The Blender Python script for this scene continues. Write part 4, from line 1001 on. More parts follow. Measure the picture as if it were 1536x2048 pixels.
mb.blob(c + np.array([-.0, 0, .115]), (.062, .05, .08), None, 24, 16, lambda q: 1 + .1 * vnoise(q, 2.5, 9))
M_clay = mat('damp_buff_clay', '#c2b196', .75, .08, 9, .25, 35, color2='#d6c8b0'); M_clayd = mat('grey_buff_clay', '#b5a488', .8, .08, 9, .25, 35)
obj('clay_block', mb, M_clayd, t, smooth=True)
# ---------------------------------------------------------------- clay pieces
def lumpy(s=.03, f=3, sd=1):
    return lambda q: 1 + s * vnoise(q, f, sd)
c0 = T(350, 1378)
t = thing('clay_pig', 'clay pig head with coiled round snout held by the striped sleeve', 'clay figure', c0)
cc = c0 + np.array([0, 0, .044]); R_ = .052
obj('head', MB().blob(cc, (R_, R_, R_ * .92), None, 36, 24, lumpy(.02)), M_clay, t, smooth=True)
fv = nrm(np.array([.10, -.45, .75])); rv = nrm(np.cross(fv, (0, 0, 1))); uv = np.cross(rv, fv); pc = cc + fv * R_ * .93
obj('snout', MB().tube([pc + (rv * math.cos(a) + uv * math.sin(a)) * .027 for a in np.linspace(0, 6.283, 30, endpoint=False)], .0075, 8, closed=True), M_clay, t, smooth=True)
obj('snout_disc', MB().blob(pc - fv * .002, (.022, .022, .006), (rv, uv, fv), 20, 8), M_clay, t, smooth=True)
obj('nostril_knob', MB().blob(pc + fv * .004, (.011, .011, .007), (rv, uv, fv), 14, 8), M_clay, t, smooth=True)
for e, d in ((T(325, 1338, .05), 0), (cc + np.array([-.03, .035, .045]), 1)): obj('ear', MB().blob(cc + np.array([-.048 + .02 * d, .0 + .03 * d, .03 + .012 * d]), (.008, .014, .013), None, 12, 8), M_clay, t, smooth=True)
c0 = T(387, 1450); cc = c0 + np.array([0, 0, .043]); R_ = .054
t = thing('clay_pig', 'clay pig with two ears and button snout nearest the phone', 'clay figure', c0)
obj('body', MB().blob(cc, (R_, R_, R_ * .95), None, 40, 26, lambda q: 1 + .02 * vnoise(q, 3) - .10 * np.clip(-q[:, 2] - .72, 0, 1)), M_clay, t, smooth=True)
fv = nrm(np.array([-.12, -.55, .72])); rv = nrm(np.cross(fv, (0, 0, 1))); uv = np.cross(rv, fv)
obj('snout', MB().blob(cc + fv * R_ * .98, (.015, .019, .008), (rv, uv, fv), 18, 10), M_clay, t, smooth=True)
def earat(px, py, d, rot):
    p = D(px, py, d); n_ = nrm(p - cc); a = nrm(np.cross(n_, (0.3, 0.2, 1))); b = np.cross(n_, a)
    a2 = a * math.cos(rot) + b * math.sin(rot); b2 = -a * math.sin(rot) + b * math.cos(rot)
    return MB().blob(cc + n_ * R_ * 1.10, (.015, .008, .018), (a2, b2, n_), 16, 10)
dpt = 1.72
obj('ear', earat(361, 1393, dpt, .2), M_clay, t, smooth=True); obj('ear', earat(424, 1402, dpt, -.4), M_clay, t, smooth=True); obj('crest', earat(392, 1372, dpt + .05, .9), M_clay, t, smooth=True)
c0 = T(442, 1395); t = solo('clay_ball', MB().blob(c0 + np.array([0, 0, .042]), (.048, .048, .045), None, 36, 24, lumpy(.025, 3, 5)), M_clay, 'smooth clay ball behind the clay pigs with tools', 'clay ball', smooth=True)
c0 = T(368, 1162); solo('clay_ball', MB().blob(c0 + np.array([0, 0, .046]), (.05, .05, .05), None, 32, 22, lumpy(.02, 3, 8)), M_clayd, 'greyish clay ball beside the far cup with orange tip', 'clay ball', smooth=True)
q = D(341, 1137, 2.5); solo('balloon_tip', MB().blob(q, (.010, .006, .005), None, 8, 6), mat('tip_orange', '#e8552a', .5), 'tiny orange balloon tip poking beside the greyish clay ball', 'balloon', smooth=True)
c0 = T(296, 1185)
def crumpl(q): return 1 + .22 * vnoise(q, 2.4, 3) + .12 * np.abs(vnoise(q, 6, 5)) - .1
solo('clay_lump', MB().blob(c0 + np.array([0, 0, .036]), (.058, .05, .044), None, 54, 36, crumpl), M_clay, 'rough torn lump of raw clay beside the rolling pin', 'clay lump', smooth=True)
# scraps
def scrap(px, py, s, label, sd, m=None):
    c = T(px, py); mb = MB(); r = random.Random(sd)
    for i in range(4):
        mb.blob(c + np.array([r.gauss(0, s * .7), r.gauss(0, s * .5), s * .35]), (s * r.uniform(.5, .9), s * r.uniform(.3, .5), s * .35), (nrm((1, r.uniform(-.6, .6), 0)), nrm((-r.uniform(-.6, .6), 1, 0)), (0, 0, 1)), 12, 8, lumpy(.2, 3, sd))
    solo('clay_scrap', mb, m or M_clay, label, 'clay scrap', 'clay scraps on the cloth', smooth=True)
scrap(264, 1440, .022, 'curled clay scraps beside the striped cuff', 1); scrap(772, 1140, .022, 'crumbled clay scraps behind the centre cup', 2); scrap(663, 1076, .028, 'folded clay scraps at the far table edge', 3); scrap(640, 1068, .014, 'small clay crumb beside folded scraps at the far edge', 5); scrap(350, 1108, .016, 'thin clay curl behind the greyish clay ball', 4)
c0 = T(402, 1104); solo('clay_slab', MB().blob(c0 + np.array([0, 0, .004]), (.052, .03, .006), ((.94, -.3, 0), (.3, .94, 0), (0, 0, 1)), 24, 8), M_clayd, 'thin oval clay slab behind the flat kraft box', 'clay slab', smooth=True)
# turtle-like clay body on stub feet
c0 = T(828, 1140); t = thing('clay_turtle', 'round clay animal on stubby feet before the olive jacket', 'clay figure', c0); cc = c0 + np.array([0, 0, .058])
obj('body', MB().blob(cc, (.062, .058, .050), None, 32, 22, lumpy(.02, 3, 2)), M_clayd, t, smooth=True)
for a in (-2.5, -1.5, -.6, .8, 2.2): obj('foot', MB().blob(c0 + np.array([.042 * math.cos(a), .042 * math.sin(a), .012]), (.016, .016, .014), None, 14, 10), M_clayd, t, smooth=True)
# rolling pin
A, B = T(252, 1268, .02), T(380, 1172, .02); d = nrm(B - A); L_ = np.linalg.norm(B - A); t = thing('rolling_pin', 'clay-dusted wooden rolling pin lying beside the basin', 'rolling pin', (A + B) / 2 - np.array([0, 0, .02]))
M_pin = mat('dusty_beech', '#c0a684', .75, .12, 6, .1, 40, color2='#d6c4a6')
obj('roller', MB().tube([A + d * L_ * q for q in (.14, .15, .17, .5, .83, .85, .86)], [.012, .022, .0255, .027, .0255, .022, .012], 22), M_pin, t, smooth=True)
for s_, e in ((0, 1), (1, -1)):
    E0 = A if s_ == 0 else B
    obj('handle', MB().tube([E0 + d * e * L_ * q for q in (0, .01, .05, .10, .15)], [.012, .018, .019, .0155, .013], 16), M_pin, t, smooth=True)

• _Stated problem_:
Type out all of the material again, word for word.

• _Result of this exercise_:
The Blender Python script for this scene continues. Write part 4, from line 1001 on. More parts follow. Measure the picture as if it were 1536x2048 pixels.
mb.blob(c + np.array([-.0, 0, .115]), (.062, .05, .08), None, 24, 16, lambda q: 1 + .1 * vnoise(q, 2.5, 9))
M_clay = mat('damp_buff_clay', '#c2b196', .75, .08, 9, .25, 35, color2='#d6c8b0'); M_clayd = mat('grey_buff_clay', '#b5a488', .8, .08, 9, .25, 35)
obj('clay_block', mb, M_clayd, t, smooth=True)
# ---------------------------------------------------------------- clay pieces
def lumpy(s=.03, f=3, sd=1):
    return lambda q: 1 + s * vnoise(q, f, sd)
c0 = T(350, 1378)
t = thing('clay_pig', 'clay pig head with coiled round snout held by the striped sleeve', 'clay figure', c0)
cc = c0 + np.array([0, 0, .044]); R_ = .052
obj('head', MB().blob(cc, (R_, R_, R_ * .92), None, 36, 24, lumpy(.02)), M_clay, t, smooth=True)
fv = nrm(np.array([.10, -.45, .75])); rv = nrm(np.cross(fv, (0, 0, 1))); uv = np.cross(rv, fv); pc = cc + fv * R_ * .93
obj('snout', MB().tube([pc + (rv * math.cos(a) + uv * math.sin(a)) * .027 for a in np.linspace(0, 6.283, 30, endpoint=False)], .0075, 8, closed=True), M_clay, t, smooth=True)
obj('snout_disc', MB().blob(pc - fv * .002, (.022, .022, .006), (rv, uv, fv), 20, 8), M_clay, t, smooth=True)
obj('nostril_knob', MB().blob(pc + fv * .004, (.011, .011, .007), (rv, uv, fv), 14, 8), M_clay, t, smooth=True)
for e, d in ((T(325, 1338, .05), 0), (cc + np.array([-.03, .035, .045]), 1)): obj('ear', MB().blob(cc + np.array([-.048 + .02 * d, .0 + .03 * d, .03 + .012 * d]), (.008, .014, .013), None, 12, 8), M_clay, t, smooth=True)
c0 = T(387, 1450); cc = c0 + np.array([0, 0, .043]); R_ = .054
t = thing('clay_pig', 'clay pig with two ears and button snout nearest the phone', 'clay figure', c0)
obj('body', MB().blob(cc, (R_, R_, R_ * .95), None, 40, 26, lambda q: 1 + .02 * vnoise(q, 3) - .10 * np.clip(-q[:, 2] - .72, 0, 1)), M_clay, t, smooth=True)
fv = nrm(np.array([-.12, -.55, .72])); rv = nrm(np.cross(fv, (0, 0, 1))); uv = np.cross(rv, fv)
obj('snout', MB().blob(cc + fv * R_ * .98, (.015, .019, .008), (rv, uv, fv), 18, 10), M_clay, t, smooth=True)
def earat(px, py, d, rot):
    p = D(px, py, d); n_ = nrm(p - cc); a = nrm(np.cross(n_, (0.3, 0.2, 1))); b = np.cross(n_, a)
    a2 = a * math.cos(rot) + b * math.sin(rot); b2 = -a * math.sin(rot) + b * math.cos(rot)
    return MB().blob(cc + n_ * R_ * 1.10, (.015, .008, .018), (a2, b2, n_), 16, 10)
dpt = 1.72
obj('ear', earat(361, 1393, dpt, .2), M_clay, t, smooth=True); obj('ear', earat(424, 1402, dpt, -.4), M_clay, t, smooth=True); obj('crest', earat(392, 1372, dpt + .05, .9), M_clay, t, smooth=True)
c0 = T(442, 1395); t = solo('clay_ball', MB().blob(c0 + np.array([0, 0, .042]), (.048, .048, .045), None, 36, 24, lumpy(.025, 3, 5)), M_clay, 'smooth clay ball behind the clay pigs with tools', 'clay ball', smooth=True)
c0 = T(368, 1162); solo('clay_ball', MB().blob(c0 + np.array([0, 0, .046]), (.05, .05, .05), None, 32, 22, lumpy(.02, 3, 8)), M_clayd, 'greyish clay ball beside the far cup with orange tip', 'clay ball', smooth=True)
q = D(341, 1137, 2.5); solo('balloon_tip', MB().blob(q, (.010, .006, .005), None, 8, 6), mat('tip_orange', '#e8552a', .5), 'tiny orange balloon tip poking beside the greyish clay ball', 'balloon', smooth=True)
c0 = T(296, 1185)
def crumpl(q): return 1 + .22 * vnoise(q, 2.4, 3) + .12 * np.abs(vnoise(q, 6, 5)) - .1
solo('clay_lump', MB().blob(c0 + np.array([0, 0, .036]), (.058, .05, .044), None, 54, 36, crumpl), M_clay, 'rough torn lump of raw clay beside the rolling pin', 'clay lump', smooth=True)
# scraps
def scrap(px, py, s, label, sd, m=None):
    c = T(px, py); mb = MB(); r = random.Random(sd)
    for i in range(4):
        mb.blob(c + np.array([r.gauss(0, s * .7), r.gauss(0, s * .5), s * .35]), (s * r.uniform(.5, .9), s * r.uniform(.3, .5), s * .35), (nrm((1, r.uniform(-.6, .6), 0)), nrm((-r.uniform(-.6, .6), 1, 0)), (0, 0, 1)), 12, 8, lumpy(.2, 3, sd))
    solo('clay_scrap', mb, m or M_clay, label, 'clay scrap', 'clay scraps on the cloth', smooth=True)
scrap(264, 1440, .022, 'curled clay scraps beside the striped cuff', 1); scrap(772, 1140, .022, 'crumbled clay scraps behind the centre cup', 2); scrap(663, 1076, .028, 'folded clay scraps at the far table edge', 3); scrap(640, 1068, .014, 'small clay crumb beside folded scraps at the far edge', 5); scrap(350, 1108, .016, 'thin clay curl behind the greyish clay ball', 4)
c0 = T(402, 1104); solo('clay_slab', MB().blob(c0 + np.array([0, 0, .004]), (.052, .03, .006), ((.94, -.3, 0), (.3, .94, 0), (0, 0, 1)), 24, 8), M_clayd, 'thin oval clay slab behind the flat kraft box', 'clay slab', smooth=True)
# turtle-like clay body on stub feet
c0 = T(828, 1140); t = thing('clay_turtle', 'round clay animal on stubby feet before the olive jacket', 'clay figure', c0); cc = c0 + np.array([0, 0, .058])
obj('body', MB().blob(cc, (.062, .058, .050), None, 32, 22, lumpy(.02, 3, 2)), M_clayd, t, smooth=True)
for a in (-2.5, -1.5, -.6, .8, 2.2): obj('foot', MB().blob(c0 + np.array([.042 * math.cos(a), .042 * math.sin(a), .012]), (.016, .016, .014), None, 14, 10), M_clayd, t, smooth=True)
# rolling pin
A, B = T(252, 1268, .02), T(380, 1172, .02); d = nrm(B - A); L_ = np.linalg.norm(B - A); t = thing('rolling_pin', 'clay-dusted wooden rolling pin lying beside the basin', 'rolling pin', (A + B) / 2 - np.array([0, 0, .02]))
M_pin = mat('dusty_beech', '#c0a684', .75, .12, 6, .1, 40, color2='#d6c4a6')
obj('roller', MB().tube([A + d * L_ * q for q in (.14, .15, .17, .5, .83, .85, .86)], [.012, .022, .0255, .027, .0255, .022, .012], 22), M_pin, t, smooth=True)
for s_, e in ((0, 1), (1, -1)):
    E0 = A if s_ == 0 else B
    obj('handle', MB().tube([E0 + d * e * L_ * q for q in (0, .01, .05, .10, .15)], [.012, .018, .019, .0155, .013], 16), M_pin, t, smooth=True)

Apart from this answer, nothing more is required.